- What you should do: Report every line from the material that contains the word "script".

- Material:
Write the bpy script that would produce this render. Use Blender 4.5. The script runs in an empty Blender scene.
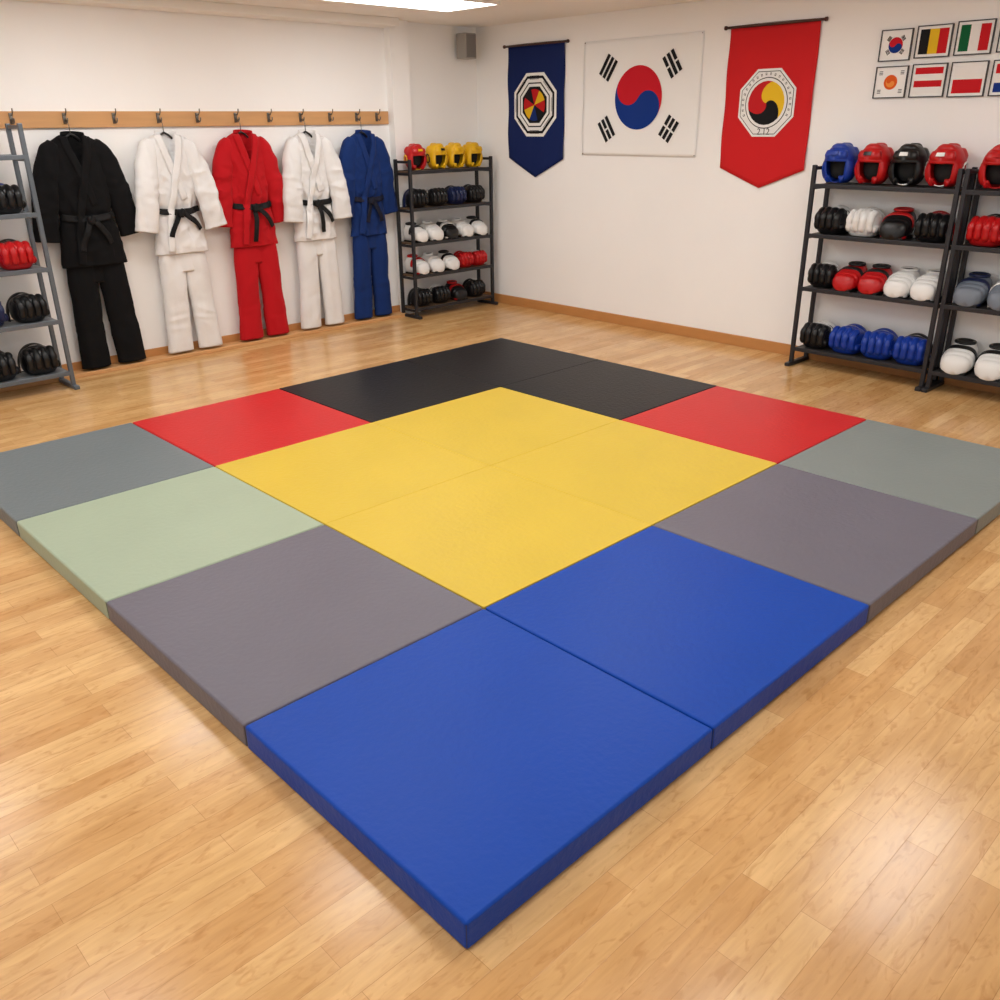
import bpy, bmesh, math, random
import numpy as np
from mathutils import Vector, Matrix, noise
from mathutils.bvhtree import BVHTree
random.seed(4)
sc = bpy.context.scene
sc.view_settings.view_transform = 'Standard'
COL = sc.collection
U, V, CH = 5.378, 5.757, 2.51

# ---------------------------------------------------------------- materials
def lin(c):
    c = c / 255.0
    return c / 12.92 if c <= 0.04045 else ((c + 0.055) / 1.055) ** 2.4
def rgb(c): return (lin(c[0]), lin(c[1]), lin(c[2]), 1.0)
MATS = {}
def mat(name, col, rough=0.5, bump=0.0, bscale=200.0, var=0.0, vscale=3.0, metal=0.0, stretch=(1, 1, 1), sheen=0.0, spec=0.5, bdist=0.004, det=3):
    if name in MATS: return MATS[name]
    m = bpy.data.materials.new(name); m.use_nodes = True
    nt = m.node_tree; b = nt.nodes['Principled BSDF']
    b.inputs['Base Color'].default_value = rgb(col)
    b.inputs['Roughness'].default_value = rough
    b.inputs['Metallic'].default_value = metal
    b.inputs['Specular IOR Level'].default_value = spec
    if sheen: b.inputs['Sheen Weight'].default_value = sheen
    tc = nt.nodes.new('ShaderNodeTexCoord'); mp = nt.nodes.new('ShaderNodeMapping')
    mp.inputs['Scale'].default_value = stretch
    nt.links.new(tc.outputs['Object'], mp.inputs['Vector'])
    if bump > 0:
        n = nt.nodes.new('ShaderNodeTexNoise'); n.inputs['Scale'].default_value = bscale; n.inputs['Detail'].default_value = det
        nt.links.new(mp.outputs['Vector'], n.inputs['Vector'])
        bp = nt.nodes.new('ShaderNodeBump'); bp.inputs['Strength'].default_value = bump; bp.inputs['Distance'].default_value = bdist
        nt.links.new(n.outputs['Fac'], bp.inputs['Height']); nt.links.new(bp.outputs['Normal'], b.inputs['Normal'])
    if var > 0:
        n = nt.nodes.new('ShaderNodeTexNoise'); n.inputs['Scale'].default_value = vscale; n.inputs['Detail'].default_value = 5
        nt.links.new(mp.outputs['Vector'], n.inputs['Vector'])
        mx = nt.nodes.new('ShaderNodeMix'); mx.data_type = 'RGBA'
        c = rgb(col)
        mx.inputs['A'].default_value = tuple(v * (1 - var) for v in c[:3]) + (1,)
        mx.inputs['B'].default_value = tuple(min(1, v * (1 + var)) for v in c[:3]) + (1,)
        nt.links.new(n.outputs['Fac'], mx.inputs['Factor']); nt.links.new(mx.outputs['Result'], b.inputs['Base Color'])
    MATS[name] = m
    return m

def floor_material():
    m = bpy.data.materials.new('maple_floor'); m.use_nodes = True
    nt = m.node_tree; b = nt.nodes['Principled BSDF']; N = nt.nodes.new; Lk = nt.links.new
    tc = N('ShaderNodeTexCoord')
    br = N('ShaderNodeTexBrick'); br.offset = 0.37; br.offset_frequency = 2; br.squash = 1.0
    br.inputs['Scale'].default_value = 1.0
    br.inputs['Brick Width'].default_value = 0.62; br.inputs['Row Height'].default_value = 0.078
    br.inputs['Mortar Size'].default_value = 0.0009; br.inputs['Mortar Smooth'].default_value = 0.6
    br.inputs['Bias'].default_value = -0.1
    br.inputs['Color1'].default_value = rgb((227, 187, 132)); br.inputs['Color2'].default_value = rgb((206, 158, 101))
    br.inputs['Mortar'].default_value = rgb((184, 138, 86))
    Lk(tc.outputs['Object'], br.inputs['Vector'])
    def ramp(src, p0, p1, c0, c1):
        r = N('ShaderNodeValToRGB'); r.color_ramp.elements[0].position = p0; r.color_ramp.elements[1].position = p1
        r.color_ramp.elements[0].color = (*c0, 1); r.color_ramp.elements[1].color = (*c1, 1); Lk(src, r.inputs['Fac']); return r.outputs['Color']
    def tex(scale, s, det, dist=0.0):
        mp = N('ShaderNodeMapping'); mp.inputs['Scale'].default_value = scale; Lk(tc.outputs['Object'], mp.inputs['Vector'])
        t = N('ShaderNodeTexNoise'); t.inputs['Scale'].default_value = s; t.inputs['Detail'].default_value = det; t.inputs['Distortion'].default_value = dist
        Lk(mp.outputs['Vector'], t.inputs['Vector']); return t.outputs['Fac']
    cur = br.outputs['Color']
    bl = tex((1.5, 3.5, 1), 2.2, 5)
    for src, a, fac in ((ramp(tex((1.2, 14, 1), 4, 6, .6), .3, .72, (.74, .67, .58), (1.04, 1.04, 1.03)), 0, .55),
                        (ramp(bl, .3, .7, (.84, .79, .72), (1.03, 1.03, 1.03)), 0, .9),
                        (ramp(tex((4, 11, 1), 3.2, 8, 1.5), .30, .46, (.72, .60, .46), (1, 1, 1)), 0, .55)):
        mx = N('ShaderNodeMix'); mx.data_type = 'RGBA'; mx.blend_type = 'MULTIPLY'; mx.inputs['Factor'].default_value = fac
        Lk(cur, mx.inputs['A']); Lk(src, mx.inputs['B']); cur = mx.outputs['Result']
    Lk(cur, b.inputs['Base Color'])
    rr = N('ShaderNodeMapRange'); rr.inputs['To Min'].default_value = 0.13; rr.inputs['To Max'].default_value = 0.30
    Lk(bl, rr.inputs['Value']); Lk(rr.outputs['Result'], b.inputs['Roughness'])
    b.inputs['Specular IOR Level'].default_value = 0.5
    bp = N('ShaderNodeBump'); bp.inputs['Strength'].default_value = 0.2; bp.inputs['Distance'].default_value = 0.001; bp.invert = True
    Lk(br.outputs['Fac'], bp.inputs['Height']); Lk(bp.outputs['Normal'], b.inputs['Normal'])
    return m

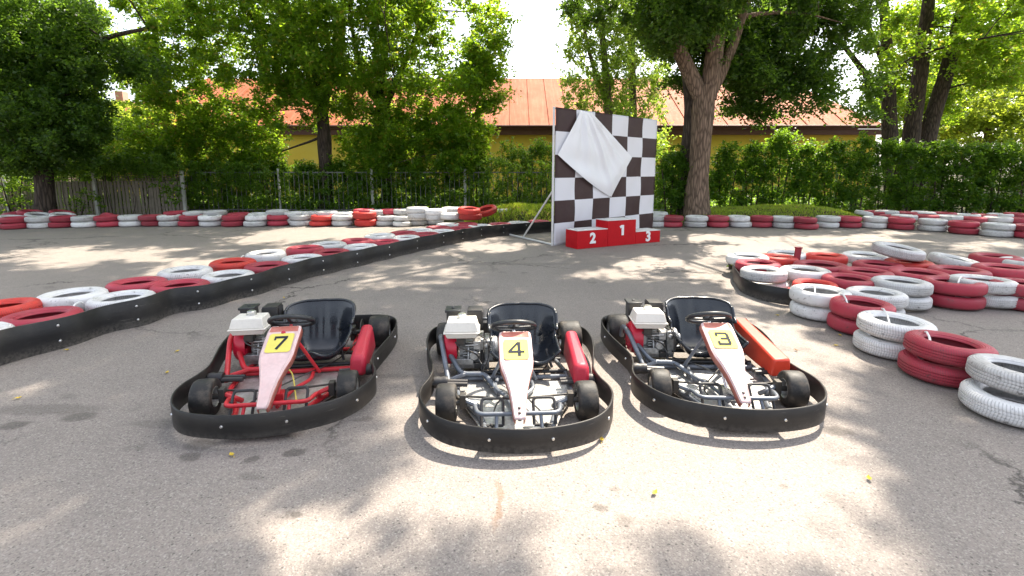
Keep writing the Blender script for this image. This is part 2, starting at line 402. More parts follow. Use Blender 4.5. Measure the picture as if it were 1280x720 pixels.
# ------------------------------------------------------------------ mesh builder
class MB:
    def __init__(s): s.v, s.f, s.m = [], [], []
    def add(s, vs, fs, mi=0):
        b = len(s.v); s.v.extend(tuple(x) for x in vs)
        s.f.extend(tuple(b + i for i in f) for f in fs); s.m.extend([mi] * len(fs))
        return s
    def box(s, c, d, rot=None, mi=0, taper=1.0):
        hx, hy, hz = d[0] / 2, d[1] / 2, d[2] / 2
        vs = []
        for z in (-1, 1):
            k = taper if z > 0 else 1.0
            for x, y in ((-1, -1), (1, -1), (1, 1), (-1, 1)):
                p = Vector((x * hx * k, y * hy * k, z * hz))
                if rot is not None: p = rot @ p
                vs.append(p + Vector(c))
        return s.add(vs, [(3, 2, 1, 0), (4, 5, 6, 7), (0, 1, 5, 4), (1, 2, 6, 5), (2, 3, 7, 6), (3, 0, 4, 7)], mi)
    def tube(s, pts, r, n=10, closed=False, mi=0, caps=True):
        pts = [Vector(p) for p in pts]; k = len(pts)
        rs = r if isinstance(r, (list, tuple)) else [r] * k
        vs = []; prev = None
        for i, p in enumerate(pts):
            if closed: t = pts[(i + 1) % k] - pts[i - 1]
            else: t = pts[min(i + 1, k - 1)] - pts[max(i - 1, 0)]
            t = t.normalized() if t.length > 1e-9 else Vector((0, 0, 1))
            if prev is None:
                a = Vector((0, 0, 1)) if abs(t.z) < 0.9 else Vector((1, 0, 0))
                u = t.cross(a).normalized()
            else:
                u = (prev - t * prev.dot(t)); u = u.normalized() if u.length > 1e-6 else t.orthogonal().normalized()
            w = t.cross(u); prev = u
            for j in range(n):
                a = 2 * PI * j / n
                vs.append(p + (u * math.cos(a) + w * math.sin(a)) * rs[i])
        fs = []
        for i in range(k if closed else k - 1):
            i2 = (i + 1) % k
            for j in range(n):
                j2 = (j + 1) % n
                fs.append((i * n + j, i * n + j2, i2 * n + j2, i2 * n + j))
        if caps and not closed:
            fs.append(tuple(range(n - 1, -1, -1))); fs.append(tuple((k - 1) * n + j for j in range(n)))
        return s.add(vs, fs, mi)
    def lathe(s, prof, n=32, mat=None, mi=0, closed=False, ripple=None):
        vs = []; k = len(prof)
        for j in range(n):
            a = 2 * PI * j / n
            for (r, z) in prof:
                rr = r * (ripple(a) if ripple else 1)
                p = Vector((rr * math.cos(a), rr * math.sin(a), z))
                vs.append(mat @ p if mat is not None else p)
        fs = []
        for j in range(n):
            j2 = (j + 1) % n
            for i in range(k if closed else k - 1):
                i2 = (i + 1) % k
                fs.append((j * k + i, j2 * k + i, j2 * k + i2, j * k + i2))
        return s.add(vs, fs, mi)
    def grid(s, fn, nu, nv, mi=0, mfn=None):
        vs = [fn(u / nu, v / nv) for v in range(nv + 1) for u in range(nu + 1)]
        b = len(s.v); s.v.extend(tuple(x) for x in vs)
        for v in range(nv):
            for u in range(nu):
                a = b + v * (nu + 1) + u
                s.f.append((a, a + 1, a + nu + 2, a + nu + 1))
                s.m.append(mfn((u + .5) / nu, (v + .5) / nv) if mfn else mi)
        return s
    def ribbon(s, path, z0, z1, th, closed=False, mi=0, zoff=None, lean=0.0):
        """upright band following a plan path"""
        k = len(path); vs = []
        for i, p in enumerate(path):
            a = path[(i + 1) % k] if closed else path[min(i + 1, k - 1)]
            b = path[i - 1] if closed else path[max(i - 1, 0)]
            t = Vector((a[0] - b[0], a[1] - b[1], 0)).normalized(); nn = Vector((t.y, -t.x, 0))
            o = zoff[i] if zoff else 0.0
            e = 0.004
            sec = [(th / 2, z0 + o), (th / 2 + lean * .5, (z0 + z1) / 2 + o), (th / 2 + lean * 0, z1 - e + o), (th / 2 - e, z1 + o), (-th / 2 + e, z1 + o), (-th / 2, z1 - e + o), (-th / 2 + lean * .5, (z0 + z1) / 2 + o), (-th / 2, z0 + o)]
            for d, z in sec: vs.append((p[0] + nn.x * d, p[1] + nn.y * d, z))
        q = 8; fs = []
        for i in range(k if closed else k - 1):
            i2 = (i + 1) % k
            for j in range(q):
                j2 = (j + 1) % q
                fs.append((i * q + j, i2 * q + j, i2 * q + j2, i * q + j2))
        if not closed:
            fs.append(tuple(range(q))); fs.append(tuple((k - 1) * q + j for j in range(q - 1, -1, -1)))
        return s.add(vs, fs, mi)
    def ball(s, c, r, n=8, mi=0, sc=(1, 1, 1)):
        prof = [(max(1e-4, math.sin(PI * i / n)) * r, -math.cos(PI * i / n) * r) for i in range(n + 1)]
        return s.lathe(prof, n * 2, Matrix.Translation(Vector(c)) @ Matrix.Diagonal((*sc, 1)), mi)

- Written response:
Write the bpy script that would produce this render. Use Blender 4.5. The script runs in an empty Blender scene.
Keep writing the Blender script for this image. This is part 2, starting at line 402. More parts follow. Use Blender 4.5. Measure the picture as if it were 1280x720 pixels.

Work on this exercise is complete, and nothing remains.